STATED EXERCISE
Please give the listing again, word for word, with nothing left out.

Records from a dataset
* start *
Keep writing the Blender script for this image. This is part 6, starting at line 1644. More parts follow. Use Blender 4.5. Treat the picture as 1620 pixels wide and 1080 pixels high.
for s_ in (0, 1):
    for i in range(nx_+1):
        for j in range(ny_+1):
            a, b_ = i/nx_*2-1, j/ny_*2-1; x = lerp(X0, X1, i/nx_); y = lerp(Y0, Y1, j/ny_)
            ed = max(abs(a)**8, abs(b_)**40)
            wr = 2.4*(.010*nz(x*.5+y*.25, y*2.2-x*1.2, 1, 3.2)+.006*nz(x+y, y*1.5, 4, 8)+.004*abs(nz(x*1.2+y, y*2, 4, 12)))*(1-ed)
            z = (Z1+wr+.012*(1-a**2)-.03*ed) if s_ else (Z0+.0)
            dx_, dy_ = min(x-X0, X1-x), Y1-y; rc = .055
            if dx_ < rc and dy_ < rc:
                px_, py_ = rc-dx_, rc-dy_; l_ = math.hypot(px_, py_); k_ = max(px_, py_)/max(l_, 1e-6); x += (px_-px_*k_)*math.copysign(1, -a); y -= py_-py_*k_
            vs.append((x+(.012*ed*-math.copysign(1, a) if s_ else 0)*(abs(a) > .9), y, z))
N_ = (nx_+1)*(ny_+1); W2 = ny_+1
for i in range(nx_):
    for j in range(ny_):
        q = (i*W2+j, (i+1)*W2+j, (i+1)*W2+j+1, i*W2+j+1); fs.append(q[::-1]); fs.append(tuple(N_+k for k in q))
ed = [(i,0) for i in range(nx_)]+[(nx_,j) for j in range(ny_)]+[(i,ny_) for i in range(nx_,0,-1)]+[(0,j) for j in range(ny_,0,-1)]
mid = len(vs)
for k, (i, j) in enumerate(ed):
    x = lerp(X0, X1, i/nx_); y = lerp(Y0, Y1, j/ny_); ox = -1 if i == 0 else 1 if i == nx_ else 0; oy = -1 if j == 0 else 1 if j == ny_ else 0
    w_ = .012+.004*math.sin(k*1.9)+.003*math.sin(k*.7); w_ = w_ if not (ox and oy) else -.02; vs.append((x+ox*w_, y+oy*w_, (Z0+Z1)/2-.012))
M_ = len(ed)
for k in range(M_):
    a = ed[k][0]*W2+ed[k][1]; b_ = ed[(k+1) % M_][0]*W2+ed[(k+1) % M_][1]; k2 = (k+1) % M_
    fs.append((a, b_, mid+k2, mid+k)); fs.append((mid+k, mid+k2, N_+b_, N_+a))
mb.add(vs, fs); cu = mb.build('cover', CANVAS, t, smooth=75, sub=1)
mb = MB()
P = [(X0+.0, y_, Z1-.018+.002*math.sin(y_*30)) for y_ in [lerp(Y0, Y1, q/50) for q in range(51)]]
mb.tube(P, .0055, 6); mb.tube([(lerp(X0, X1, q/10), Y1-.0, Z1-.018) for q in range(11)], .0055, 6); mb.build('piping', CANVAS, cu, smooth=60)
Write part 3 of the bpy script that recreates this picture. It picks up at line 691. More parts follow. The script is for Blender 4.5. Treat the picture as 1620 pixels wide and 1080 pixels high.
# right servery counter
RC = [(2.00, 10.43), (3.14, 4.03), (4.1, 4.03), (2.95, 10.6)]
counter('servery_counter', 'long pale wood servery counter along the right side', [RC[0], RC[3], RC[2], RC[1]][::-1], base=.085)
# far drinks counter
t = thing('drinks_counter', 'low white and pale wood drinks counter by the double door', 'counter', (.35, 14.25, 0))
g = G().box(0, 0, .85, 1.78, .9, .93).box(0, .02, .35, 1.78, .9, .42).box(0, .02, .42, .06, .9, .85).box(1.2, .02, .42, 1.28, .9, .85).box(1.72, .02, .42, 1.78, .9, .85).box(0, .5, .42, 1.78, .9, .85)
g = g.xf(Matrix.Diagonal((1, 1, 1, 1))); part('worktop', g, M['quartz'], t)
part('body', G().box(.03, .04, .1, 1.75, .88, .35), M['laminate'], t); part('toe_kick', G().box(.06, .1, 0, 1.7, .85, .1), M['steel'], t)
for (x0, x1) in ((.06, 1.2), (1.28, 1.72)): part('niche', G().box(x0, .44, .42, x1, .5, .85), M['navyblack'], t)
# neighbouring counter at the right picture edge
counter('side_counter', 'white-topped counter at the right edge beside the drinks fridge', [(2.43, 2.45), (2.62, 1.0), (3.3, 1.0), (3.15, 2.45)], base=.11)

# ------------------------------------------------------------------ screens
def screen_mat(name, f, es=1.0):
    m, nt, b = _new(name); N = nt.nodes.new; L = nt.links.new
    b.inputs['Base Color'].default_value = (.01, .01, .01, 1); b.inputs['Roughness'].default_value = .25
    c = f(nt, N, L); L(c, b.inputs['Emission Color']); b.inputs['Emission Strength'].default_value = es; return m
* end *
OUTPUT OF THE TASK
Keep writing the Blender script for this image. This is part 6, starting at line 1644. More parts follow. Use Blender 4.5. Treat the picture as 1620 pixels wide and 1080 pixels high.
for s_ in (0, 1):
    for i in range(nx_+1):
        for j in range(ny_+1):
            a, b_ = i/nx_*2-1, j/ny_*2-1; x = lerp(X0, X1, i/nx_); y = lerp(Y0, Y1, j/ny_)
            ed = max(abs(a)**8, abs(b_)**40)
            wr = 2.4*(.010*nz(x*.5+y*.25, y*2.2-x*1.2, 1, 3.2)+.006*nz(x+y, y*1.5, 4, 8)+.004*abs(nz(x*1.2+y, y*2, 4, 12)))*(1-ed)
            z = (Z1+wr+.012*(1-a**2)-.03*ed) if s_ else (Z0+.0)
            dx_, dy_ = min(x-X0, X1-x), Y1-y; rc = .055
            if dx_ < rc and dy_ < rc:
                px_, py_ = rc-dx_, rc-dy_; l_ = math.hypot(px_, py_); k_ = max(px_, py_)/max(l_, 1e-6); x += (px_-px_*k_)*math.copysign(1, -a); y -= py_-py_*k_
            vs.append((x+(.012*ed*-math.copysign(1, a) if s_ else 0)*(abs(a) > .9), y, z))
N_ = (nx_+1)*(ny_+1); W2 = ny_+1
for i in range(nx_):
    for j in range(ny_):
        q = (i*W2+j, (i+1)*W2+j, (i+1)*W2+j+1, i*W2+j+1); fs.append(q[::-1]); fs.append(tuple(N_+k for k in q))
ed = [(i,0) for i in range(nx_)]+[(nx_,j) for j in range(ny_)]+[(i,ny_) for i in range(nx_,0,-1)]+[(0,j) for j in range(ny_,0,-1)]
mid = len(vs)
for k, (i, j) in enumerate(ed):
    x = lerp(X0, X1, i/nx_); y = lerp(Y0, Y1, j/ny_); ox = -1 if i == 0 else 1 if i == nx_ else 0; oy = -1 if j == 0 else 1 if j == ny_ else 0
    w_ = .012+.004*math.sin(k*1.9)+.003*math.sin(k*.7); w_ = w_ if not (ox and oy) else -.02; vs.append((x+ox*w_, y+oy*w_, (Z0+Z1)/2-.012))
M_ = len(ed)
for k in range(M_):
    a = ed[k][0]*W2+ed[k][1]; b_ = ed[(k+1) % M_][0]*W2+ed[(k+1) % M_][1]; k2 = (k+1) % M_
    fs.append((a, b_, mid+k2, mid+k)); fs.append((mid+k, mid+k2, N_+b_, N_+a))
mb.add(vs, fs); cu = mb.build('cover', CANVAS, t, smooth=75, sub=1)
mb = MB()
P = [(X0+.0, y_, Z1-.018+.002*math.sin(y_*30)) for y_ in [lerp(Y0, Y1, q/50) for q in range(51)]]
mb.tube(P, .0055, 6); mb.tube([(lerp(X0, X1, q/10), Y1-.0, Z1-.018) for q in range(11)], .0055, 6); mb.build('piping', CANVAS, cu, smooth=60)
Write part 3 of the bpy script that recreates this picture. It picks up at line 691. More parts follow. The script is for Blender 4.5. Treat the picture as 1620 pixels wide and 1080 pixels high.
# right servery counter
RC = [(2.00, 10.43), (3.14, 4.03), (4.1, 4.03), (2.95, 10.6)]
counter('servery_counter', 'long pale wood servery counter along the right side', [RC[0], RC[3], RC[2], RC[1]][::-1], base=.085)
# far drinks counter
t = thing('drinks_counter', 'low white and pale wood drinks counter by the double door', 'counter', (.35, 14.25, 0))
g = G().box(0, 0, .85, 1.78, .9, .93).box(0, .02, .35, 1.78, .9, .42).box(0, .02, .42, .06, .9, .85).box(1.2, .02, .42, 1.28, .9, .85).box(1.72, .02, .42, 1.78, .9, .85).box(0, .5, .42, 1.78, .9, .85)
g = g.xf(Matrix.Diagonal((1, 1, 1, 1))); part('worktop', g, M['quartz'], t)
part('body', G().box(.03, .04, .1, 1.75, .88, .35), M['laminate'], t); part('toe_kick', G().box(.06, .1, 0, 1.7, .85, .1), M['steel'], t)
for (x0, x1) in ((.06, 1.2), (1.28, 1.72)): part('niche', G().box(x0, .44, .42, x1, .5, .85), M['navyblack'], t)
# neighbouring counter at the right picture edge
counter('side_counter', 'white-topped counter at the right edge beside the drinks fridge', [(2.43, 2.45), (2.62, 1.0), (3.3, 1.0), (3.15, 2.45)], base=.11)

# ------------------------------------------------------------------ screens
def screen_mat(name, f, es=1.0):
    m, nt, b = _new(name); N = nt.nodes.new; L = nt.links.new
    b.inputs['Base Color'].default_value = (.01, .01, .01, 1); b.inputs['Roughness'].default_value = .25
    c = f(nt, N, L); L(c, b.inputs['Emission Color']); b.inputs['Emission Strength'].default_value = es; return m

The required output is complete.